La dérive du Crédit agricole

La banque coopérative connaît des résultats désastreux, dûs à un virage libéral en contradiction avec les valeurs mutualistes dont elle se réclame.

Thierry Brun  • 29 mai 2008 abonné·es

La référence courante au modèle alternatif au capitalisme qu’est l’économie sociale se trouve pour le moins malmenée ces derniers mois dans le secteur bancaire coopératif. Les résultats calamiteux avoués récemment par le groupe Crédit agricole (CASA) révèlent une spectaculaire instrumentalisation des valeurs mutualistes. Pourtant, la banque coopérative figure toujours en bonne place dans les ouvrages de référence de l’économie sociale (coopératives, mutuelles et associations).

Peu médiatisé, le plongeon de la banque verte constitue cependant un record. La première banque française, et cinquième banque mondiale, doit cette situation exceptionnelle à un libéralisme débridé voulu par ses dirigeants. Annonçant les résultats trimestriels du groupe, Georges Pauget, directeur général de CASA, a modestement reconnu des «erreurs dans l’appréciation du risque» des produits financiers adossés à des crédits américains «subprime». La banque verte accuse une perte colossale de 4,5~milliards d’euros en six mois ! En comparaison, il a fallu un Jérôme Kerviel pour faire plonger la Société générale de 4,9~milliards d’euros…

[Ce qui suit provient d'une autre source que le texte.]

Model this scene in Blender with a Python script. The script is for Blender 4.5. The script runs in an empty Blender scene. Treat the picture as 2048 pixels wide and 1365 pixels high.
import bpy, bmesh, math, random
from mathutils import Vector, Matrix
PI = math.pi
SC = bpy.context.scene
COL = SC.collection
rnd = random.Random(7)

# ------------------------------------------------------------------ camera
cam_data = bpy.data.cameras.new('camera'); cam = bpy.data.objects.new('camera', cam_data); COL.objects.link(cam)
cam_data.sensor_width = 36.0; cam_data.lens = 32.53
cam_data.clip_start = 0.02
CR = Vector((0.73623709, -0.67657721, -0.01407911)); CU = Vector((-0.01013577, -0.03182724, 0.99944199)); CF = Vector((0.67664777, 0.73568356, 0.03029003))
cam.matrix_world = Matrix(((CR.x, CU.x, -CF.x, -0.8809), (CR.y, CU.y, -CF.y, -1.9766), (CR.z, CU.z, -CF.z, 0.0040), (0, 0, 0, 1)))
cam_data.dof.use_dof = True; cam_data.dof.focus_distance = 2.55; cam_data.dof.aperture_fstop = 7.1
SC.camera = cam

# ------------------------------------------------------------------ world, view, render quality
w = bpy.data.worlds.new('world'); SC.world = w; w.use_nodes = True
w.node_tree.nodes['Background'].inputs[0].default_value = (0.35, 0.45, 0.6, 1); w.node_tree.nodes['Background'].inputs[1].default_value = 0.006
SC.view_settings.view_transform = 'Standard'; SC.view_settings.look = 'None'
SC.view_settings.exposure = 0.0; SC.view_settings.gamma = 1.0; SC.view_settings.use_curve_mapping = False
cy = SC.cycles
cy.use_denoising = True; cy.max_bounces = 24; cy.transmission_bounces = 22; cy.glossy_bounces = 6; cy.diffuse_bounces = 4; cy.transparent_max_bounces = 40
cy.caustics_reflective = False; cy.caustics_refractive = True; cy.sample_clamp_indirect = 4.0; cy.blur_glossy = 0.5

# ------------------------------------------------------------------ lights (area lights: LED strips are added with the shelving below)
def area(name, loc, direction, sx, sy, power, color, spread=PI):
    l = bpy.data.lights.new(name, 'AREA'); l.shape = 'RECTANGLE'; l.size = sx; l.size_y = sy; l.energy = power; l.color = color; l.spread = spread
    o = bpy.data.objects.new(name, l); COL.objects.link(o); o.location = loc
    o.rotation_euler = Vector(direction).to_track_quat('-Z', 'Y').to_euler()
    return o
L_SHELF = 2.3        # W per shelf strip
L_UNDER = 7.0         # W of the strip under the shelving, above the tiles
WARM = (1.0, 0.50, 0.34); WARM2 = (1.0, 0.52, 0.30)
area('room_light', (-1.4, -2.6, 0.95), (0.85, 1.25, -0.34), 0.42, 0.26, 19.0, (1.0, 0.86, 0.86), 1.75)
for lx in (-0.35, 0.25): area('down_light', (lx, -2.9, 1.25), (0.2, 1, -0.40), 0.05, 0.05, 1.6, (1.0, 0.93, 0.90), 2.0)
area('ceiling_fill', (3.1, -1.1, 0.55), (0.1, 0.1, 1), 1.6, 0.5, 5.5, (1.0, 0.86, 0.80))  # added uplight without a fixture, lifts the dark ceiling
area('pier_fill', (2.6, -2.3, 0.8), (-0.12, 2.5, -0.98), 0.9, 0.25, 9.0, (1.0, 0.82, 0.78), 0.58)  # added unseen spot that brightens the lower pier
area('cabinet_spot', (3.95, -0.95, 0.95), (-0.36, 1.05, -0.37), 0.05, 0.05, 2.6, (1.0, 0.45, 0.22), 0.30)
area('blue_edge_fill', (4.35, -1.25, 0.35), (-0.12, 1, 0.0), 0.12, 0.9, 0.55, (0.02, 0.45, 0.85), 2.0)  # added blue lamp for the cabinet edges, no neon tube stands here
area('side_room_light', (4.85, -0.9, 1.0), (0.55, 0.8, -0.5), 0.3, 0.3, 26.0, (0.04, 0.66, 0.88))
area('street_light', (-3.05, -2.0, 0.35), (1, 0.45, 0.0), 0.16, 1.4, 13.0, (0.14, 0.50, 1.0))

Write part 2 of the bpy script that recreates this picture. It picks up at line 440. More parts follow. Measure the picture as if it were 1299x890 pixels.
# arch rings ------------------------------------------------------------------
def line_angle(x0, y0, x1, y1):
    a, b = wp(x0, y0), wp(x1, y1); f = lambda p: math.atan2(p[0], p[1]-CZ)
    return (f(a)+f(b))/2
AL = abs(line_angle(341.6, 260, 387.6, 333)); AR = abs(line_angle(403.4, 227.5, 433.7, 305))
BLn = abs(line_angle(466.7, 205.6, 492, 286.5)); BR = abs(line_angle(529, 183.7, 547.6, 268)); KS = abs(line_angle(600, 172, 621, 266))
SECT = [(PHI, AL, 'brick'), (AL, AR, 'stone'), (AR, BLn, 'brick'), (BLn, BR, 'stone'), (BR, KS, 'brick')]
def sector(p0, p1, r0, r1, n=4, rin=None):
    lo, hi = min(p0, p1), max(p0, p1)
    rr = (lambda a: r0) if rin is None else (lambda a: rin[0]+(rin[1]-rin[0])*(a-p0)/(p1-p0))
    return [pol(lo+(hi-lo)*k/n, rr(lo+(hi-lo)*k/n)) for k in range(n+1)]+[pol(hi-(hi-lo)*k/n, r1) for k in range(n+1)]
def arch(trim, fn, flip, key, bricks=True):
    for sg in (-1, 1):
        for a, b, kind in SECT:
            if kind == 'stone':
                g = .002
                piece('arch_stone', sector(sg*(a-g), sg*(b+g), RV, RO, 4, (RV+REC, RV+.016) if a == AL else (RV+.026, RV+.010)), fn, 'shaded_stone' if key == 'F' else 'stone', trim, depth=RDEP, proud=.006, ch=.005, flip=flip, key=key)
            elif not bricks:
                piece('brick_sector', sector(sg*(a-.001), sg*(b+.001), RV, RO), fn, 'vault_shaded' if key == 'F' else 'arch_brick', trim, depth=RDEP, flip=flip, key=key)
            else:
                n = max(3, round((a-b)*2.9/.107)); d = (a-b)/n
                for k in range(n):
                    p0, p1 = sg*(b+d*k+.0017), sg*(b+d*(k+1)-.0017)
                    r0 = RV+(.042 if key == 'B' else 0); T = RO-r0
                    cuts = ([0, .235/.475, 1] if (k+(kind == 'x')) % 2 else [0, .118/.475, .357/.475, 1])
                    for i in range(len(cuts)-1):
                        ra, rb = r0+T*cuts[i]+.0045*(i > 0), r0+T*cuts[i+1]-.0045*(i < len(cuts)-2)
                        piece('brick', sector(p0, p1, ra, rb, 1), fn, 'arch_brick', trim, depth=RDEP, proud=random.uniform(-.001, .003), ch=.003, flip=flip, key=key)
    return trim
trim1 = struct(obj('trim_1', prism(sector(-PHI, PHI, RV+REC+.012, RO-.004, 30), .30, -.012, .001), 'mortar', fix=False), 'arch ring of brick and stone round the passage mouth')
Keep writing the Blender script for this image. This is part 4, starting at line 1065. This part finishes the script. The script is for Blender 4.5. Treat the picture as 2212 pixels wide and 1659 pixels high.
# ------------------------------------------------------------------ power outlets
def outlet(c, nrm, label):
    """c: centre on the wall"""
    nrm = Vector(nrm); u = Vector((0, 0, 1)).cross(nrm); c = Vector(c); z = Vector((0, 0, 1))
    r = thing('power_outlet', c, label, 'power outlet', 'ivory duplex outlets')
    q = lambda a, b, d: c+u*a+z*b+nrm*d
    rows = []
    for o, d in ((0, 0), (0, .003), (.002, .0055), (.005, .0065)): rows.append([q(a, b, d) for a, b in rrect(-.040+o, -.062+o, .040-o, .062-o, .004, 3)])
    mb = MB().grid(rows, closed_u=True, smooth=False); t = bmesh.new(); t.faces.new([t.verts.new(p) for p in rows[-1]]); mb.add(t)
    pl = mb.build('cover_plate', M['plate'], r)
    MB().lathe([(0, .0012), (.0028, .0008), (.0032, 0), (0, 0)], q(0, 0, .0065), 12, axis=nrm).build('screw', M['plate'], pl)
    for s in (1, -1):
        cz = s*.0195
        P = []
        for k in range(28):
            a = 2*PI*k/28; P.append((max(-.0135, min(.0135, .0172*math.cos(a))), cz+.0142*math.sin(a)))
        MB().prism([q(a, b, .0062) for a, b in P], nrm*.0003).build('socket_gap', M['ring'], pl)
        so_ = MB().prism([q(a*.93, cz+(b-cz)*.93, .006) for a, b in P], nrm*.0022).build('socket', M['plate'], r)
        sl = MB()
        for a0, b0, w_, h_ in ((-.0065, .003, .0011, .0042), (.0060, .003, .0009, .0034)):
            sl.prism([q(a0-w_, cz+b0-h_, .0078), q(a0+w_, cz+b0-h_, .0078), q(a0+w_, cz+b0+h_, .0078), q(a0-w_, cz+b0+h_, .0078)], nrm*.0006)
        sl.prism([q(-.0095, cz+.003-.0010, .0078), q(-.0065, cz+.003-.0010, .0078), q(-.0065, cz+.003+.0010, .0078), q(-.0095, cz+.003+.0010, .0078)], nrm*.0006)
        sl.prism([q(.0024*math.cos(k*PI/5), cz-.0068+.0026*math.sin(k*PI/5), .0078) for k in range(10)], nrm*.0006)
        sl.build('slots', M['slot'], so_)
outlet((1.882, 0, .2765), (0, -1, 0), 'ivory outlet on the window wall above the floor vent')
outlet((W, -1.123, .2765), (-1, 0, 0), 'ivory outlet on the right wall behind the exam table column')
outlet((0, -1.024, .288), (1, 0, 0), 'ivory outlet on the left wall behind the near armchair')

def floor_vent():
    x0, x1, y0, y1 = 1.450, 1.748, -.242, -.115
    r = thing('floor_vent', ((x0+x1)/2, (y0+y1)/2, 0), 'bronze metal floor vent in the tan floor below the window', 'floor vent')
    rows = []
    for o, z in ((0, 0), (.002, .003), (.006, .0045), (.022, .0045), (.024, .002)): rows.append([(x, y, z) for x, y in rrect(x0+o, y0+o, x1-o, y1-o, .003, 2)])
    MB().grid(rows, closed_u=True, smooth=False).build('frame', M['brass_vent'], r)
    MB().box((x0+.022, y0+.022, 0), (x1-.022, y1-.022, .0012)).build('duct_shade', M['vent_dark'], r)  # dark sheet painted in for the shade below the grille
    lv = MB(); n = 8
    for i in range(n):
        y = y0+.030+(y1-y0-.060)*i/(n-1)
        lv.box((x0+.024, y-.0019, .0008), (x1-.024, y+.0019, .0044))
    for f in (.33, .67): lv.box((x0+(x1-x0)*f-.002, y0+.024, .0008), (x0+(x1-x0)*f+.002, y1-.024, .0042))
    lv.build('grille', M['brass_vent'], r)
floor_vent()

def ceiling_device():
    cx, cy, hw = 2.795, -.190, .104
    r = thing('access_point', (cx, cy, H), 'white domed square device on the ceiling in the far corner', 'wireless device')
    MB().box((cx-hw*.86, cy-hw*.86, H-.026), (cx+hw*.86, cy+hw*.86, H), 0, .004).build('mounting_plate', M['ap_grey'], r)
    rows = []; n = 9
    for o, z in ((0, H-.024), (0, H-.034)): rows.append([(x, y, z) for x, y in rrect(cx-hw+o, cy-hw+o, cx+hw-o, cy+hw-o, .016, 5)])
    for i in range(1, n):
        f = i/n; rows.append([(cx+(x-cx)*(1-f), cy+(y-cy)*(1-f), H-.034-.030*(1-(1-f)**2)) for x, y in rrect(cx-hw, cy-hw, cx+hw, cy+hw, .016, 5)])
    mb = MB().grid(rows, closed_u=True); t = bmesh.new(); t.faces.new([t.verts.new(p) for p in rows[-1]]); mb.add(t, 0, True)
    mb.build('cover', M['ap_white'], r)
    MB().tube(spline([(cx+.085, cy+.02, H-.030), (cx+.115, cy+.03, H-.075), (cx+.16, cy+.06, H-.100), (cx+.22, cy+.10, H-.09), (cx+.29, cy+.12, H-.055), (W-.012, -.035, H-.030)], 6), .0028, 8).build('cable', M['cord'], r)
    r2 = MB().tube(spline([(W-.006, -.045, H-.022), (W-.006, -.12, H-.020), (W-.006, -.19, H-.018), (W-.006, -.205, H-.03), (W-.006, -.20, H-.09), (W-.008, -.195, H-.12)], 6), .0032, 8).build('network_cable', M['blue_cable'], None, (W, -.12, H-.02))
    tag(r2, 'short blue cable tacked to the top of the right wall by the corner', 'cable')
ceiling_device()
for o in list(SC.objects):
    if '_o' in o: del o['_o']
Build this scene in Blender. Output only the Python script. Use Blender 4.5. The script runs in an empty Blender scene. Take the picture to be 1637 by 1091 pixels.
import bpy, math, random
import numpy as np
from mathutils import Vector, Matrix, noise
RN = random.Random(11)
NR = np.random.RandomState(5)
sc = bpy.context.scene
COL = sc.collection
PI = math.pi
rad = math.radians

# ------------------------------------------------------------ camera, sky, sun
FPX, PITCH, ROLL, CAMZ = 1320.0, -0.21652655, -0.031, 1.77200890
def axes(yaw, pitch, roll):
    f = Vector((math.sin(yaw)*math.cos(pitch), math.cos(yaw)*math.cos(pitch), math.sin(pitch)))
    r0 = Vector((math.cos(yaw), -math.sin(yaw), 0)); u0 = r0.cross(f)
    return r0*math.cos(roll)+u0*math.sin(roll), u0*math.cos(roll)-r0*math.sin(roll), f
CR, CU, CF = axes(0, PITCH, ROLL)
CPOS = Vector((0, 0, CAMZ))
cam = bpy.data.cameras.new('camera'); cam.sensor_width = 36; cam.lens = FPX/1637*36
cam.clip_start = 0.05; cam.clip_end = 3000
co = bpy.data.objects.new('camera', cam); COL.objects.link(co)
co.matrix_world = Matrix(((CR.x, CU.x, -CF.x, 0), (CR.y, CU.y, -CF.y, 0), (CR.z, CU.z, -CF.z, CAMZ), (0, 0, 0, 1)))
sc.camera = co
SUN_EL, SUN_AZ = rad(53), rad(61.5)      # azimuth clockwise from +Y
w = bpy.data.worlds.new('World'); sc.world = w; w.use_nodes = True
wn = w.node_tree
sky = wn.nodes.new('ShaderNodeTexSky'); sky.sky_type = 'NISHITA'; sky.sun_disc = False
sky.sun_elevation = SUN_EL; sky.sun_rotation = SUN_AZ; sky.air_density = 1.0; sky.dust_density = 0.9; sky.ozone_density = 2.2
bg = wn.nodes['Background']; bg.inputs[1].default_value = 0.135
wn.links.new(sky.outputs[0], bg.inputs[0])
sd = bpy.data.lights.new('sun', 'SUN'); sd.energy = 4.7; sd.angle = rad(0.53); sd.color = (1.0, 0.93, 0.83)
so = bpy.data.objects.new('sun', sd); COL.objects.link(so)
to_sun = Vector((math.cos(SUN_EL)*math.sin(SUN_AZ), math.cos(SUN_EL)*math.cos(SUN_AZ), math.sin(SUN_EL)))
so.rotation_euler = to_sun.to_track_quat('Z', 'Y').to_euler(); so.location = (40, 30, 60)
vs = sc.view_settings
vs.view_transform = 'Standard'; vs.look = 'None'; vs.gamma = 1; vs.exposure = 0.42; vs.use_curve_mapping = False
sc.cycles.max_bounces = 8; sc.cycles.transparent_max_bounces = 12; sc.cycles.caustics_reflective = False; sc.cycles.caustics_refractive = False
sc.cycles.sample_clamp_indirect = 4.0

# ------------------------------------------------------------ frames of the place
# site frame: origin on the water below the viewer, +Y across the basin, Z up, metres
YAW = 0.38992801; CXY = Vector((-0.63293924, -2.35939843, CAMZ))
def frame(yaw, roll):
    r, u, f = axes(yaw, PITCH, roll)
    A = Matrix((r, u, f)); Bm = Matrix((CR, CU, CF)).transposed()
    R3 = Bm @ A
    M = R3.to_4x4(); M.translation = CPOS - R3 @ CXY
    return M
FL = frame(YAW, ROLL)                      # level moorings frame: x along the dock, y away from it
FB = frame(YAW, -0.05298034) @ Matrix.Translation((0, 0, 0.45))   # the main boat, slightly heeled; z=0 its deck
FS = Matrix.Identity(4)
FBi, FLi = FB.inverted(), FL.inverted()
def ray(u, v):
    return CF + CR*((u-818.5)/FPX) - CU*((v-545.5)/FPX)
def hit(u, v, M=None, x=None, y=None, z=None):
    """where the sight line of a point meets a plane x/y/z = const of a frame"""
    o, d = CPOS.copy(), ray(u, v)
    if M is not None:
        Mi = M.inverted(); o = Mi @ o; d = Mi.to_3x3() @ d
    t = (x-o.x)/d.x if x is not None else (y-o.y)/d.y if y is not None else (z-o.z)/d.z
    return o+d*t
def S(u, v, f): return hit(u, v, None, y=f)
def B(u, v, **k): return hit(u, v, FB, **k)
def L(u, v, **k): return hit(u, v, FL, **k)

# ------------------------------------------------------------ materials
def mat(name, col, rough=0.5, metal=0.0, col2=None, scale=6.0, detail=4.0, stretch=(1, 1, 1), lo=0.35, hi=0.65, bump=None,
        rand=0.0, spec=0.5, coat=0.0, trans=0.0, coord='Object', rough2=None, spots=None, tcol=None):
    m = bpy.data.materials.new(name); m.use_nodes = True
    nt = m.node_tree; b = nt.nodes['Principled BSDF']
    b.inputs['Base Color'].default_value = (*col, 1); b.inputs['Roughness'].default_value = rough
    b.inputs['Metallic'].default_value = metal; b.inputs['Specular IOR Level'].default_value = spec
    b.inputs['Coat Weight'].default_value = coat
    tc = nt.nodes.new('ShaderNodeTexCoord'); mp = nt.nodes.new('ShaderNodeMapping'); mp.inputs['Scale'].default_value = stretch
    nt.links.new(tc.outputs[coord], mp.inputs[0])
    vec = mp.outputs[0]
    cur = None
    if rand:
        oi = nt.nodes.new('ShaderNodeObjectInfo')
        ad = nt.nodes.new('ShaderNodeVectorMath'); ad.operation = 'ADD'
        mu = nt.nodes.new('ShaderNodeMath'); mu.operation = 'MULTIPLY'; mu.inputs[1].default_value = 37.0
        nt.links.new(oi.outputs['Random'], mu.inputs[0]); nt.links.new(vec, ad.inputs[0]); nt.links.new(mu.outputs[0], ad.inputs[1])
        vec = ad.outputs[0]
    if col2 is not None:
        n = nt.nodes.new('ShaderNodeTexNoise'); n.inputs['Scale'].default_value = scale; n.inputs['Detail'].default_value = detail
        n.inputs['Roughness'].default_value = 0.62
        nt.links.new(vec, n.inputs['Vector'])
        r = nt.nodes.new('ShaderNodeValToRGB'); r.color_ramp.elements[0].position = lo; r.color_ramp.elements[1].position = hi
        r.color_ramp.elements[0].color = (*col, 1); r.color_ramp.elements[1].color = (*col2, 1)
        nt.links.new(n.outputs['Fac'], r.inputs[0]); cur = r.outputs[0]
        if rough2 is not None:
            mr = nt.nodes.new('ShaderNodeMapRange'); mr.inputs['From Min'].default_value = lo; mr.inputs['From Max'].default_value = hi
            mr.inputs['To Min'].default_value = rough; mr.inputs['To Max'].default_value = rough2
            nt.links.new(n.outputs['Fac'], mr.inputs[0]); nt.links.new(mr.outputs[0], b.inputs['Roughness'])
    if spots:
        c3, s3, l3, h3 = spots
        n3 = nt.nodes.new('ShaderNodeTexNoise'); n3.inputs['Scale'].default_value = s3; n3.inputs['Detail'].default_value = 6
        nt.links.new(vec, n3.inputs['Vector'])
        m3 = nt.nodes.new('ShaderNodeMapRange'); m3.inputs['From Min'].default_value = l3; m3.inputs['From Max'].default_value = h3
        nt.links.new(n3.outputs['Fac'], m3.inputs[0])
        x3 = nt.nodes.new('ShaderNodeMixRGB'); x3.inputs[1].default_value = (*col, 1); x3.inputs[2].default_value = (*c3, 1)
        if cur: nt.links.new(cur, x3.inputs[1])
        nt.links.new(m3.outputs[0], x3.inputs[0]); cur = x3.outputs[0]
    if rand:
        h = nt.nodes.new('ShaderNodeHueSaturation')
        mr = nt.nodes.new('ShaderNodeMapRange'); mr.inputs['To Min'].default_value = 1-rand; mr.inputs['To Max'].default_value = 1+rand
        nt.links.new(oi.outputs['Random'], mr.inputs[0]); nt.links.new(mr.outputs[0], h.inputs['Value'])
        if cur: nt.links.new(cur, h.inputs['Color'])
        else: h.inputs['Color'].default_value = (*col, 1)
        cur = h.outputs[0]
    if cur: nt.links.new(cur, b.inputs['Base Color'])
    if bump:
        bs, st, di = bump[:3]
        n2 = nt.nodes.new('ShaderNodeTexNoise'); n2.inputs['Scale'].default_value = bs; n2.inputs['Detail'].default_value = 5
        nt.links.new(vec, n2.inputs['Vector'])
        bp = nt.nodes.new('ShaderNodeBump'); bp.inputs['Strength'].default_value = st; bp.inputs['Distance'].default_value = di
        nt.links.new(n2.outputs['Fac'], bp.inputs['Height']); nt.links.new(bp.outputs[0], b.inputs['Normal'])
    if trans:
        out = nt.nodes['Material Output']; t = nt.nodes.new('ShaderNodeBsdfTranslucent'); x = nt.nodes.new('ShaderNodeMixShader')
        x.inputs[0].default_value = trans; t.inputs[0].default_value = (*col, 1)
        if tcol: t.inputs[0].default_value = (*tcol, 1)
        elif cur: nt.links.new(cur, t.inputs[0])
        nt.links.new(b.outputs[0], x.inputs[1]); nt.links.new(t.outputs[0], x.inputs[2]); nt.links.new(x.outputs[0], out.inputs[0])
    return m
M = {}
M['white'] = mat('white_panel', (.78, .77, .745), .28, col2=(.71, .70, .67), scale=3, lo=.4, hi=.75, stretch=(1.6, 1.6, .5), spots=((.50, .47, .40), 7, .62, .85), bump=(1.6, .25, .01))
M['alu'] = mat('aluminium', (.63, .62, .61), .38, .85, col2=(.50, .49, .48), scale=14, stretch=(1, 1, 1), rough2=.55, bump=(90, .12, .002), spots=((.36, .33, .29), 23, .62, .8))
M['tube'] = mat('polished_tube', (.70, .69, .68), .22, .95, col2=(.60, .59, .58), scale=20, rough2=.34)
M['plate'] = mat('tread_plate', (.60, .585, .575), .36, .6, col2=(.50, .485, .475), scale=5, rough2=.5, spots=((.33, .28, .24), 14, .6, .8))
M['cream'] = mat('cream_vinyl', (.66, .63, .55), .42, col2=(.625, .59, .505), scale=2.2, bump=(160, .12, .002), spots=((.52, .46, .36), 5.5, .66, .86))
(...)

CASA, dont les principaux actionnaires sont les caisses régionales (54,9~%), a aussi annoncé une augmentation de capital de 5,9~milliards d’euros après avoir procédé à une émission d’actions préférentielles pour un montant de 3,6~milliards d’euros. Autrement dit, les caisses régionales doivent mettre à nouveau la main à la poche. «Le Crédit agricole est piégé, comme d’autres, dans une galaxie d’opérateurs sans contrôle réel. Nous mettons aujourd’hui ses dirigeants au défi d’expliquer en toute transparence à ses sociétaires, à ses cadres, à ses salariés, à ses clients la réalité de ses comptes», indiquait dès janvier la CGT des caisses locales du CA de Normandie. Ce syndicat alerte depuis plusieurs mois les dirigeants du groupe ainsi que les salariés «sur la contradiction entre les choix et les orientations de développement et les valeurs mutualistes qui ont fait la réussite du Crédit agricole et dont il continue à se prévaloir dans sa communication».

Cela n’a pas empêché les dirigeants de CASA de flouer 5,7~millions de sociétaires et 162~000~salariés inquiets pour leur avenir. «Comment peut-on faire confiance aux orientations stratégiques des dirigeants du Crédit agricole quand ceux-ci renient à tout moment les principes mutualistes fondateurs des caisses locales et régionales ?», s’interroge la CGT. «Conséquence, des postes sont supprimés au moment des départs en retraite, constate Denis Marion, secrétaire général de SUD-CAM. Les services sont regroupés et certains sont supprimés. Il n’y a pas de licenciements, mais notre caisse régionale de Normandie est passée de 2~200 emplois à 2~100 en trois ans. Pendant ce temps, les dirigeants touchent le jackpot.» Georges Pauget a vu ainsi son salaire augmenter de 30~%, et celui-ci s’élève à 1,93~million d’euros annuel, révèle la CGT. «Les conseils d’administration sont tenus par les FDSEA [^2], ajoute Denis Marion. Sachez qu’au conseil d’administration de CASA il y a 18~administrateurs élus par l’assemblée générale plus le représentant de la FNSEA. De quel droit ?»

[^2]: Fédérations départementales des syndicats d’exploitants agricoles.